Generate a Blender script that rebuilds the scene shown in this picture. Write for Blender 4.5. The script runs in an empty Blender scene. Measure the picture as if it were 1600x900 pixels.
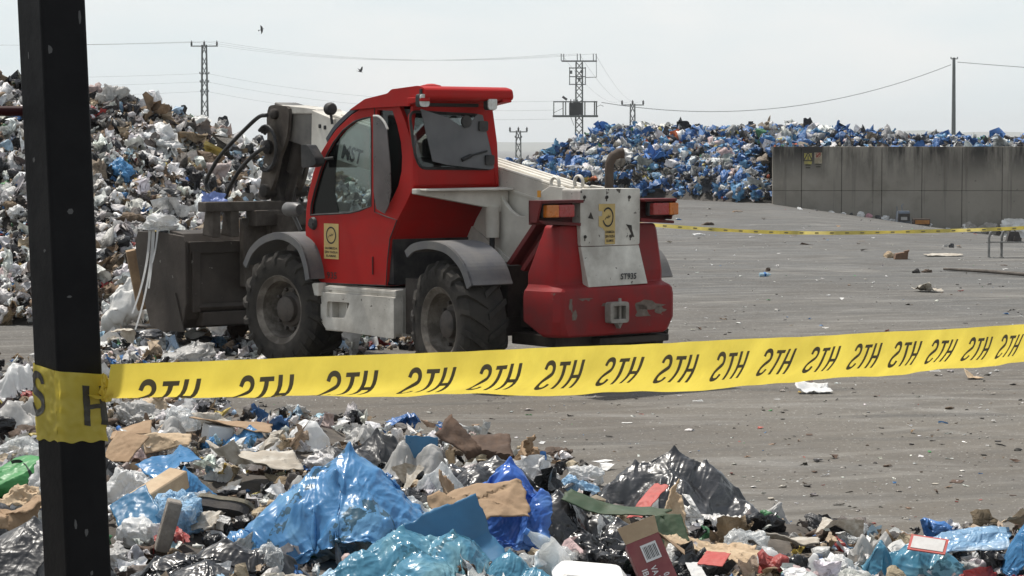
import bpy, bmesh, math, random
import numpy as np
from mathutils import Vector, Matrix, Euler
from mathutils.geometry import tessellate_polygon

R = math.radians
SC = bpy.context.scene
COL = SC.collection
random.seed(7)
RNG = np.random.default_rng(11)

# ---------------------------------------------------------------- camera
CAM_H = 2.08
FPX = 3840.0            # focal length in units of a 1600 px wide picture
PITCH = math.atan(222.0 / FPX)
cd = bpy.data.cameras.new('camera')
cd.sensor_width = 36.0
cd.lens = 36.0 * FPX / 1600.0
cd.clip_start = 0.1
cd.clip_end = 30000
cam = bpy.data.objects.new('camera', cd)
cam.location = (0, 0, CAM_H)
cam.rotation_euler = (math.pi / 2 - PITCH, 0, 0)
COL.objects.link(cam)
SC.camera = cam

# ---------------------------------------------------------------- sky and sun
SUN_EL, SUN_AZ = R(66), R(-48)     # azimuth from +Y towards +X
world = bpy.data.worlds.new('World')
SC.world = world
world.use_nodes = True
nt = world.node_tree
nt.nodes.clear()
wo = nt.nodes.new('ShaderNodeOutputWorld')
bg = nt.nodes.new('ShaderNodeBackground')
sky = nt.nodes.new('ShaderNodeTexSky')
sky.sky_type = 'NISHITA'
sky.sun_disc = False
sky.sun_elevation = SUN_EL
sky.sun_rotation = SUN_AZ
sky.dust_density = 3.0
sky.air_density = 1.0
tc = nt.nodes.new('ShaderNodeTexCoord')
mp = nt.nodes.new('ShaderNodeMapping')
mp.inputs['Scale'].default_value = (1.6, 1.6, 5.0)
nz = nt.nodes.new('ShaderNodeTexNoise')
nz.inputs['Scale'].default_value = 3.2
nz.inputs['Detail'].default_value = 5
nz.inputs['Roughness'].default_value = 0.55
cr = nt.nodes.new('ShaderNodeValToRGB')
cr.color_ramp.elements[0].position = 0.3
cr.color_ramp.elements[0].color = (0.775, 0.885, 0.925, 1)
cr.color_ramp.elements[1].position = 0.72
cr.color_ramp.elements[1].color = (1.0, 1.0, 0.985, 1)
sc_ = nt.nodes.new('ShaderNodeVectorMath')
sc_.operation = 'SCALE'
sc_.inputs['Scale'].default_value = 10.2
mx = nt.nodes.new('ShaderNodeMix')
mx.data_type = 'RGBA'
zs = nt.nodes.new('ShaderNodeSeparateXYZ')
zr = nt.nodes.new('ShaderNodeMapRange')          # less cloud overhead: unseen upper sky made darker to lower the fill light
zr.inputs[1].default_value = 0.12; zr.inputs[2].default_value = 0.75
zr.inputs[3].default_value = 0.9; zr.inputs[4].default_value = 0.30
L = nt.links.new
L(tc.outputs['Generated'], mp.inputs['Vector'])
L(tc.outputs['Generated'], zs.inputs[0]); L(zs.outputs['Z'], zr.inputs[0]); L(zr.outputs[0], mx.inputs[0])
L(mp.outputs['Vector'], nz.inputs['Vector'])
L(nz.outputs[0], cr.inputs['Fac'])
L(cr.outputs['Color'], sc_.inputs[0])
L(sky.outputs['Color'], mx.inputs[6])
L(sc_.outputs['Vector'], mx.inputs[7])
L(mx.outputs[2], bg.inputs['Color'])
bg.inputs['Strength'].default_value = 0.1
L(bg.outputs['Background'], wo.inputs['Surface'])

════

**TASK DESCRIPTION**
Retype everything in the material word for word, minus pictures.

**EXERCISE ANSWER**
Generate a Blender script that rebuilds the scene shown in this picture. Write for Blender 4.5. The script runs in an empty Blender scene. Measure the picture as if it were 1600x900 pixels.
import bpy, bmesh, math, random
import numpy as np
from mathutils import Vector, Matrix, Euler
from mathutils.geometry import tessellate_polygon

R = math.radians
SC = bpy.context.scene
COL = SC.collection
random.seed(7)
RNG = np.random.default_rng(11)

# ---------------------------------------------------------------- camera
CAM_H = 2.08
FPX = 3840.0            # focal length in units of a 1600 px wide picture
PITCH = math.atan(222.0 / FPX)
cd = bpy.data.cameras.new('camera')
cd.sensor_width = 36.0
cd.lens = 36.0 * FPX / 1600.0
cd.clip_start = 0.1
cd.clip_end = 30000
cam = bpy.data.objects.new('camera', cd)
cam.location = (0, 0, CAM_H)
cam.rotation_euler = (math.pi / 2 - PITCH, 0, 0)
COL.objects.link(cam)
SC.camera = cam

# ---------------------------------------------------------------- sky and sun
SUN_EL, SUN_AZ = R(66), R(-48)     # azimuth from +Y towards +X
world = bpy.data.worlds.new('World')
SC.world = world
world.use_nodes = True
nt = world.node_tree
nt.nodes.clear()
wo = nt.nodes.new('ShaderNodeOutputWorld')
bg = nt.nodes.new('ShaderNodeBackground')
sky = nt.nodes.new('ShaderNodeTexSky')
sky.sky_type = 'NISHITA'
sky.sun_disc = False
sky.sun_elevation = SUN_EL
sky.sun_rotation = SUN_AZ
sky.dust_density = 3.0
sky.air_density = 1.0
tc = nt.nodes.new('ShaderNodeTexCoord')
mp = nt.nodes.new('ShaderNodeMapping')
mp.inputs['Scale'].default_value = (1.6, 1.6, 5.0)
nz = nt.nodes.new('ShaderNodeTexNoise')
nz.inputs['Scale'].default_value = 3.2
nz.inputs['Detail'].default_value = 5
nz.inputs['Roughness'].default_value = 0.55
cr = nt.nodes.new('ShaderNodeValToRGB')
cr.color_ramp.elements[0].position = 0.3
cr.color_ramp.elements[0].color = (0.775, 0.885, 0.925, 1)
cr.color_ramp.elements[1].position = 0.72
cr.color_ramp.elements[1].color = (1.0, 1.0, 0.985, 1)
sc_ = nt.nodes.new('ShaderNodeVectorMath')
sc_.operation = 'SCALE'
sc_.inputs['Scale'].default_value = 10.2
mx = nt.nodes.new('ShaderNodeMix')
mx.data_type = 'RGBA'
zs = nt.nodes.new('ShaderNodeSeparateXYZ')
zr = nt.nodes.new('ShaderNodeMapRange')          # less cloud overhead: unseen upper sky made darker to lower the fill light
zr.inputs[1].default_value = 0.12; zr.inputs[2].default_value = 0.75
zr.inputs[3].default_value = 0.9; zr.inputs[4].default_value = 0.30
L = nt.links.new
L(tc.outputs['Generated'], mp.inputs['Vector'])
L(tc.outputs['Generated'], zs.inputs[0]); L(zs.outputs['Z'], zr.inputs[0]); L(zr.outputs[0], mx.inputs[0])
L(mp.outputs['Vector'], nz.inputs['Vector'])
L(nz.outputs[0], cr.inputs['Fac'])
L(cr.outputs['Color'], sc_.inputs[0])
L(sky.outputs['Color'], mx.inputs[6])
L(sc_.outputs['Vector'], mx.inputs[7])
L(mx.outputs[2], bg.inputs['Color'])
bg.inputs['Strength'].default_value = 0.1
L(bg.outputs['Background'], wo.inputs['Surface'])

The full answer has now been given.